Now only if I can figure out why he called me sweetheart last night on the phone??? (We haven’t reached the “I love you” stage, so what’s up with that?
Twitter @ http://www.singlemommindy.blogspot.com
I agree with Elizabeth that flirting in writing can be a lot of fun! Whether in a full blown relationship or just dating I think many guys – and women too – are more comfortable writing some of these endearing or flirty things than saying them. Texting can be very playful and hot, but HAS to be followed up on in person with action! And the first “I love you” has to be in person, not through a text.
Elizabeth: “Sweetheart” – wow! This sounds like a big step forward. Keep us posted.
MindyMom: We agree! The first “I love you” in person, of course. Texting just seems to get old (very)quick when there’s no in person follow-up.
Twitter @ http://www.cathouseteri.blogspot.com
Texting is just another form of communication. It needs to be treated as such. When there is no balance, it causes trouble.
I don’t think it matters WHAT you are texting, or even HOW OFTEN. It is just important to utilize it effectively. And since most humans are no good at communicating effectively on any level, then most texting is not done well either.
I finally set my post at Single Mom Seeking “to publish.” Oops!
My dilemma touches upon what Catty Teri says: when you’re just starting to date someone and you only communicate by text… does that cause trouble?
It has for me. But maybe I’m just over-analyzing?
I think if you haven’t met yet, texting is a cop out. You should give the person the courtesy of talking on the phone! I recently tried meeting a woman for drinks, when all she’d do was text. It really bothered me.
http://dadshouseblog.com/2009/01/28/texting-vs-calling-for-a-date
Texting me would be, and has been, a waste of time. I don’t text. I enjoy emails, or even an IM sometimes, but texting is a bother to me. Don’t feel like double pressing and spending way too much time to type a couple of words. Give me a keyboard. My phone is for talking. One young lady had sent me 3 text messages and thought I didn’t like her because I never replied. Until she bothered to read the email I’d sent her explaining that I don’t text. We talked on the phone some, but she was too hooked into texting as a norm, so I moved on. Easier to find someone who communicates via the same means as me.

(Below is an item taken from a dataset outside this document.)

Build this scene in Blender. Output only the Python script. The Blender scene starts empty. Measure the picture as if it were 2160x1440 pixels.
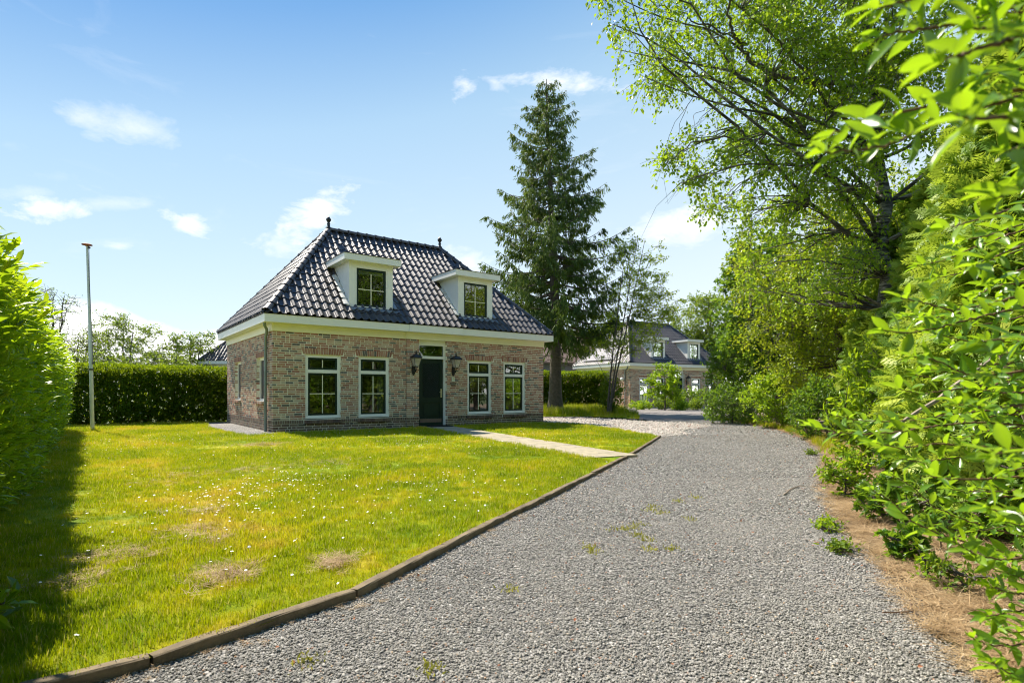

M – you have the wrong kind of cell phone, honey. I got the kind with an actual keyboard and it has set me free.
I agree with others that if someone is just texting, something is off. I like a good balance, but texting does have it’s advantages. My kid for example does not love it (and I don’t blame him) when my ear is glued to a phone, but he doesn’t seem to even notice if I’m doing a few texts here and there, and I’m more present for him, too!
texting has been a big way of communicating for me and the new guy. He works longer hours than me, so we text during the day a bit because calling isn’t an option. It’s usually followed up later in the day by at least a phone call, and often, an actual date. It’s a fun way to flirt. The secretiveness (is that a word?) of it also adds to the allure, I think.